### WHAT IS NEEDED
Don't include pictures. Quote the lines below from the first through the line that contains "COL = S.collection".

### DATA
--

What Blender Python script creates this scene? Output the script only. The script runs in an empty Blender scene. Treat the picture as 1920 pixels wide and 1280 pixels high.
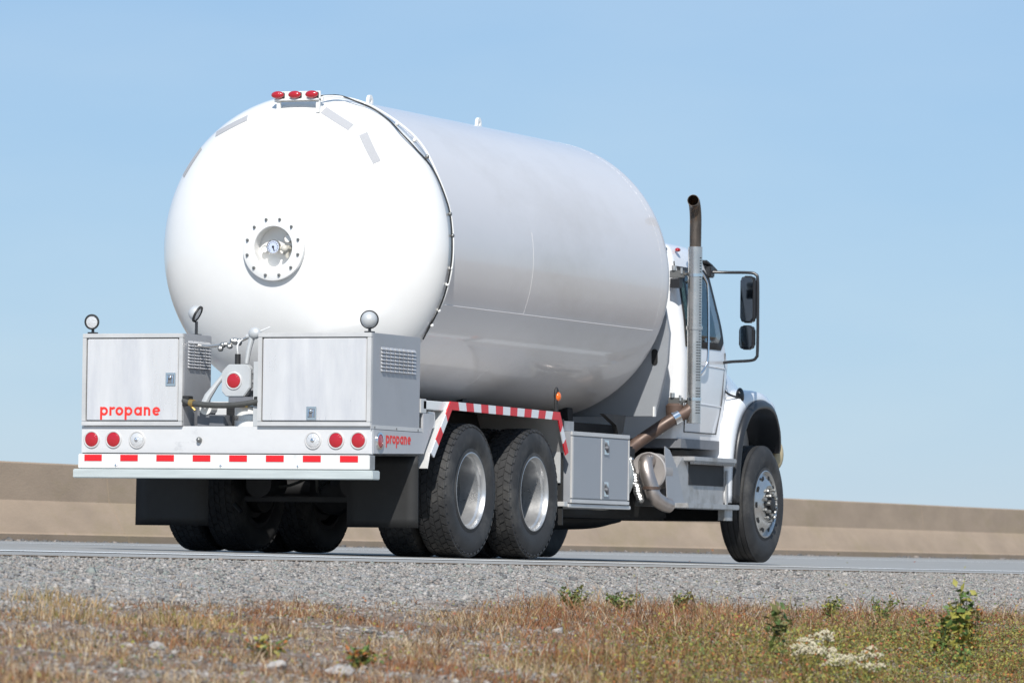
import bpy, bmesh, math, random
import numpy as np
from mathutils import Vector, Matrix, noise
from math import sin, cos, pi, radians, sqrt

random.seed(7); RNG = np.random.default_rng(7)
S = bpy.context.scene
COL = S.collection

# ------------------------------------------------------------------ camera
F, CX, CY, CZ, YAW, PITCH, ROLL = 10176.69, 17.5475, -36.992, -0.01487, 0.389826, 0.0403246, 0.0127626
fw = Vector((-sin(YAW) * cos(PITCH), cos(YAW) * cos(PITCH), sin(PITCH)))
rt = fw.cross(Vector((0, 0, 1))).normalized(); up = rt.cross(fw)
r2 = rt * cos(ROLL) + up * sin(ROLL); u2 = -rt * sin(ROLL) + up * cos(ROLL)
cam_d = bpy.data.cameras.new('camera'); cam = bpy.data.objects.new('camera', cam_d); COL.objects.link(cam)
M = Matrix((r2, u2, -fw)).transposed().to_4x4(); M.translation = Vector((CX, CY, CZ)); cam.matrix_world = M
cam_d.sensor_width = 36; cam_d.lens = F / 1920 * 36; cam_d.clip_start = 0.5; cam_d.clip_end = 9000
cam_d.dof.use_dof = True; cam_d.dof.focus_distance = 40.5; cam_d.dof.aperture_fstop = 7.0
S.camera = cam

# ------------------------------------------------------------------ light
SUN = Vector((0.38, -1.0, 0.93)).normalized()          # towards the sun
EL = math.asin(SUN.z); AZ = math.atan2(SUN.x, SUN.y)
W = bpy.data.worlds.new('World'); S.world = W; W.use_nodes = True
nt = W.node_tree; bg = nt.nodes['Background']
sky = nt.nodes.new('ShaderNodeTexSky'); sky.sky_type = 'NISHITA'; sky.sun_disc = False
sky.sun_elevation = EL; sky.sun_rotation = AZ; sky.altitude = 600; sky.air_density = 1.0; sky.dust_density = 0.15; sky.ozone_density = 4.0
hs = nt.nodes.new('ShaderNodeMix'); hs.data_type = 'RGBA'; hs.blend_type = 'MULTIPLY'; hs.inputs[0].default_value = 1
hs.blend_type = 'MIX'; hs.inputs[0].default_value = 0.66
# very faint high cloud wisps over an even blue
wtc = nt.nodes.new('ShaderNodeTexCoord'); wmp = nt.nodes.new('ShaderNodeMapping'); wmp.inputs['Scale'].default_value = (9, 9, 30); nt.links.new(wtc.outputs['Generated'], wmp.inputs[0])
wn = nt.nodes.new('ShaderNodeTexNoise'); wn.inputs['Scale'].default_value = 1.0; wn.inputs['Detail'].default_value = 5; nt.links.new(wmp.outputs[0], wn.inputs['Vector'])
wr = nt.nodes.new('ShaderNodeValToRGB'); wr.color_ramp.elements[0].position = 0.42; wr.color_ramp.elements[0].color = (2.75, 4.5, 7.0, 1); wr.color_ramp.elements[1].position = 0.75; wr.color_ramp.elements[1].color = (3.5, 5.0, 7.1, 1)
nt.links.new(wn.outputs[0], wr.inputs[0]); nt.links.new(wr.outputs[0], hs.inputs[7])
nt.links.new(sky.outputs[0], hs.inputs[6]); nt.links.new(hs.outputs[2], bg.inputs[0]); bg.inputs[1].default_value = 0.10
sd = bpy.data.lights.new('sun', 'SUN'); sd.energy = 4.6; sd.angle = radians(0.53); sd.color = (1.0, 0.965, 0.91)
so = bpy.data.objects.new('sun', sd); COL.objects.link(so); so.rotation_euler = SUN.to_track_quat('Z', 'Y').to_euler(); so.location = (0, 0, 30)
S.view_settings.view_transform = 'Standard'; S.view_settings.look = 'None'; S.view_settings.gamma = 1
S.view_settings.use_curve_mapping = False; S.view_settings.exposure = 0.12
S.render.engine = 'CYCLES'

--

### RESULT FOR THIS TASK
What Blender Python script creates this scene? Output the script only. The script runs in an empty Blender scene. Treat the picture as 1920 pixels wide and 1280 pixels high.
import bpy, bmesh, math, random
import numpy as np
from mathutils import Vector, Matrix, noise
from math import sin, cos, pi, radians, sqrt

random.seed(7); RNG = np.random.default_rng(7)
S = bpy.context.scene
COL = S.collection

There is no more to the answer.